It is with a mixture of pride, envy and frustration that I have been observing the tumultuous events sweeping across the Arab world for the past five weeks.
There are no words in English or Arabic that could convey my deep, heartfelt admiration for my brothers and sisters in North Africa who have risked, and are risking, life and limb to cleanse our countries from the litter of the dictators and their cronies whose stench has been suffocating us for decades. What I thought would never happen in my lifetime is suddenly unfolding right before my eyes with breathtaking speed.
First in Tunisia and now in Egypt, the people have and are delivering their verdicts on years of dictatorship, corruption, cronyism and treason. And in Yemen, Jordon, Libya, Qatar and Kuwait the dominos are beginning to shake. The barrier of fear has been breached and there is no turning back, no escape for the scoundrels and traitors who have blighted our landscape for so long.
But my pride is also mixed with envy and frustration: envy of those who are making history, those who are accomplishing with their blood what we, the generation before them, have miserably failed to do, and frustration that I am not – indeed, cannot – be there on the frontline with them.
As I write, the battle for freedom in Egypt is unfolding and no one knows which way it will go. However, I am apprehensive at a couple of things.
First, the revolutionaries in Egypt must not lose the momentum. Staging a prolonged sit-in in Tahrir (Liberation) Square in central Cairo will not remove the senile Pharoah, Hosni Mubarak. It will simply buy him time to organize himself and mount a risposte. We've already seen the first signs of this yesterday and overnight, when paid thugs attacked the pro-democracy protesters with rocks, clubs, Molotov cocktails as well as guns. As in a military operation, surprise, speed and momentum are paramount. To succeed, the protesters must now march in great numbers on the presidential palace and the regime's propaganda sewer, state radio and television. This will demand the ultimate sacrifice, but freedom is priceless. It has never come cheap.
The second thing that's worrying me is the rather naive presumption on the part of many of the revolutionaries that the army is on their side. Let's be clear: the army is NOT on their side. It is part and parcel of the regime and, even when Mubarak is finally trashed, it will work towards preserving as much of his system as possible.

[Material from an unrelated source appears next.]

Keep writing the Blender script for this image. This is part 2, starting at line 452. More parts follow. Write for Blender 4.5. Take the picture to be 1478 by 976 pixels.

Furthermore, the army is fully funded by the United States, taking all but a fraction of the 1.5 billion dollars which the US gives Egypt in aid annually. At the very least, in order to guarantee the continuation of American largesse after Mubarak, the army will seek to preserve Egypt's vassal status vis-a-vis the US and Israel after the senile Pharoah is finally confined to the dustbin of history.
Emotions aside, there is no reason why Egyptians ‑ and I speak as an Egyptian ‑ should be proud of their army. They should not forget that the army delivered a national disgrace in 1967, from which we are all suffering to this day, and followed this up by delivering another disgrace in 1973, snatching defeat from the jaws of victory.
Please don't let the Egyptian army defeat Egypt a third time.